● YOUR TASK
Every entry that follows needs to be repeated exactly.

*** RECORDS SUPPLIED

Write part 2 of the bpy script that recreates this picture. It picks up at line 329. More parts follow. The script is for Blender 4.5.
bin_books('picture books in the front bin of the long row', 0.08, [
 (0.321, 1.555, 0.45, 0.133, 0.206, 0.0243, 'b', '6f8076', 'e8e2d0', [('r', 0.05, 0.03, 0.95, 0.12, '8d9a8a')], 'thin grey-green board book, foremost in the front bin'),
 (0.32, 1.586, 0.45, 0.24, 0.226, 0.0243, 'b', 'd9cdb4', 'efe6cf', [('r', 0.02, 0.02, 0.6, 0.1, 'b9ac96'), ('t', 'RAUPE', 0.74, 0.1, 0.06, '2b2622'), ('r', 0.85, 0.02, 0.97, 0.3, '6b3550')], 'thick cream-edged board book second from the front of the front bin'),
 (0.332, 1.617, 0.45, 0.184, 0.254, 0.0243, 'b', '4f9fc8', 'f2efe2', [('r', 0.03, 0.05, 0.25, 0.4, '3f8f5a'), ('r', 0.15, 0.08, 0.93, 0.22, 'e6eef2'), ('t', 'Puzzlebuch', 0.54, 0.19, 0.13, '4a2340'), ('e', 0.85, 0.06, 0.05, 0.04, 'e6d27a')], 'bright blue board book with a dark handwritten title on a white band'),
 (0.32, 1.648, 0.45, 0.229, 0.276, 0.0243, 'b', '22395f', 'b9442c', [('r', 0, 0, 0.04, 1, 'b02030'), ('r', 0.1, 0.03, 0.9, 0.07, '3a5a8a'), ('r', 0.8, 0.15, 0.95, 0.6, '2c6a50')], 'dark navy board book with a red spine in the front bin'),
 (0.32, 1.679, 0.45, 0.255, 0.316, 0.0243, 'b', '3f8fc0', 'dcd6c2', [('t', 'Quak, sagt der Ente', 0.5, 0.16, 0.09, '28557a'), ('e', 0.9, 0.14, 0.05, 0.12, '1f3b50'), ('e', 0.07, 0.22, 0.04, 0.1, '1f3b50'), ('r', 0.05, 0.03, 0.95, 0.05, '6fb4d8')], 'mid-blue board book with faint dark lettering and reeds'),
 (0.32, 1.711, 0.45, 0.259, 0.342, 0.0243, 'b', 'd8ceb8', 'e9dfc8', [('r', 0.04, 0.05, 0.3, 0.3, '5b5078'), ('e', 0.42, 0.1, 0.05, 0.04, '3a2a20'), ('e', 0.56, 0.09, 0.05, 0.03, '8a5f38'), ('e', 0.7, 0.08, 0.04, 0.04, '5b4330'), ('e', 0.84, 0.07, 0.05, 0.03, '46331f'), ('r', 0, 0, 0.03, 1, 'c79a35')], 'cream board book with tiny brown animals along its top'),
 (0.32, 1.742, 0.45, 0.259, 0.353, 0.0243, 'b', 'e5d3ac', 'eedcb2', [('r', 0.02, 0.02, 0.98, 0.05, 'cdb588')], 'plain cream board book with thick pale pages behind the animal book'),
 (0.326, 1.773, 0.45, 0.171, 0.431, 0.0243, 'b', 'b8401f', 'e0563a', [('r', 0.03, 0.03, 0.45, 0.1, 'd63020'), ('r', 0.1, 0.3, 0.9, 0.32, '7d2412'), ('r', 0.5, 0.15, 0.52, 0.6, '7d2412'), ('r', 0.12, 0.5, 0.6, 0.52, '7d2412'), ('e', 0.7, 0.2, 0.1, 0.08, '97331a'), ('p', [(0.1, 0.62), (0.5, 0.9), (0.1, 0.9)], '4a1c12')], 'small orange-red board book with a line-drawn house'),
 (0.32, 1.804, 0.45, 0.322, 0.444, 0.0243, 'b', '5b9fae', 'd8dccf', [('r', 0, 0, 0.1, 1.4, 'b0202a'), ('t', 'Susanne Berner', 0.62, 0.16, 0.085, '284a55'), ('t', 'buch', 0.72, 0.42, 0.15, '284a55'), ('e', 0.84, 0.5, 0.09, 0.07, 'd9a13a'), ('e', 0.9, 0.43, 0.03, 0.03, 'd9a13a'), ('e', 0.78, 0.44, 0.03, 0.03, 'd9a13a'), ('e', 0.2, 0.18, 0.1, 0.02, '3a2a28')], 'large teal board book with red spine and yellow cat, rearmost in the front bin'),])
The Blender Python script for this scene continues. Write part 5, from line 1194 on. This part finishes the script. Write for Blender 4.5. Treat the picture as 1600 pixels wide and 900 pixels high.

******

● TASK RESULT
Write part 2 of the bpy script that recreates this picture. It picks up at line 329. More parts follow. The script is for Blender 4.5.
bin_books('picture books in the front bin of the long row', 0.08, [
 (0.321, 1.555, 0.45, 0.133, 0.206, 0.0243, 'b', '6f8076', 'e8e2d0', [('r', 0.05, 0.03, 0.95, 0.12, '8d9a8a')], 'thin grey-green board book, foremost in the front bin'),
 (0.32, 1.586, 0.45, 0.24, 0.226, 0.0243, 'b', 'd9cdb4', 'efe6cf', [('r', 0.02, 0.02, 0.6, 0.1, 'b9ac96'), ('t', 'RAUPE', 0.74, 0.1, 0.06, '2b2622'), ('r', 0.85, 0.02, 0.97, 0.3, '6b3550')], 'thick cream-edged board book second from the front of the front bin'),
 (0.332, 1.617, 0.45, 0.184, 0.254, 0.0243, 'b', '4f9fc8', 'f2efe2', [('r', 0.03, 0.05, 0.25, 0.4, '3f8f5a'), ('r', 0.15, 0.08, 0.93, 0.22, 'e6eef2'), ('t', 'Puzzlebuch', 0.54, 0.19, 0.13, '4a2340'), ('e', 0.85, 0.06, 0.05, 0.04, 'e6d27a')], 'bright blue board book with a dark handwritten title on a white band'),
 (0.32, 1.648, 0.45, 0.229, 0.276, 0.0243, 'b', '22395f', 'b9442c', [('r', 0, 0, 0.04, 1, 'b02030'), ('r', 0.1, 0.03, 0.9, 0.07, '3a5a8a'), ('r', 0.8, 0.15, 0.95, 0.6, '2c6a50')], 'dark navy board book with a red spine in the front bin'),
 (0.32, 1.679, 0.45, 0.255, 0.316, 0.0243, 'b', '3f8fc0', 'dcd6c2', [('t', 'Quak, sagt der Ente', 0.5, 0.16, 0.09, '28557a'), ('e', 0.9, 0.14, 0.05, 0.12, '1f3b50'), ('e', 0.07, 0.22, 0.04, 0.1, '1f3b50'), ('r', 0.05, 0.03, 0.95, 0.05, '6fb4d8')], 'mid-blue board book with faint dark lettering and reeds'),
 (0.32, 1.711, 0.45, 0.259, 0.342, 0.0243, 'b', 'd8ceb8', 'e9dfc8', [('r', 0.04, 0.05, 0.3, 0.3, '5b5078'), ('e', 0.42, 0.1, 0.05, 0.04, '3a2a20'), ('e', 0.56, 0.09, 0.05, 0.03, '8a5f38'), ('e', 0.7, 0.08, 0.04, 0.04, '5b4330'), ('e', 0.84, 0.07, 0.05, 0.03, '46331f'), ('r', 0, 0, 0.03, 1, 'c79a35')], 'cream board book with tiny brown animals along its top'),
 (0.32, 1.742, 0.45, 0.259, 0.353, 0.0243, 'b', 'e5d3ac', 'eedcb2', [('r', 0.02, 0.02, 0.98, 0.05, 'cdb588')], 'plain cream board book with thick pale pages behind the animal book'),
 (0.326, 1.773, 0.45, 0.171, 0.431, 0.0243, 'b', 'b8401f', 'e0563a', [('r', 0.03, 0.03, 0.45, 0.1, 'd63020'), ('r', 0.1, 0.3, 0.9, 0.32, '7d2412'), ('r', 0.5, 0.15, 0.52, 0.6, '7d2412'), ('r', 0.12, 0.5, 0.6, 0.52, '7d2412'), ('e', 0.7, 0.2, 0.1, 0.08, '97331a'), ('p', [(0.1, 0.62), (0.5, 0.9), (0.1, 0.9)], '4a1c12')], 'small orange-red board book with a line-drawn house'),
 (0.32, 1.804, 0.45, 0.322, 0.444, 0.0243, 'b', '5b9fae', 'd8dccf', [('r', 0, 0, 0.1, 1.4, 'b0202a'), ('t', 'Susanne Berner', 0.62, 0.16, 0.085, '284a55'), ('t', 'buch', 0.72, 0.42, 0.15, '284a55'), ('e', 0.84, 0.5, 0.09, 0.07, 'd9a13a'), ('e', 0.9, 0.43, 0.03, 0.03, 'd9a13a'), ('e', 0.78, 0.44, 0.03, 0.03, 'd9a13a'), ('e', 0.2, 0.18, 0.1, 0.02, '3a2a28')], 'large teal board book with red spine and yellow cat, rearmost in the front bin'),])
The Blender Python script for this scene continues. Write part 5, from line 1194 on. This part finishes the script. Write for Blender 4.5. Treat the picture as 1600 pixels wide and 900 pixels high.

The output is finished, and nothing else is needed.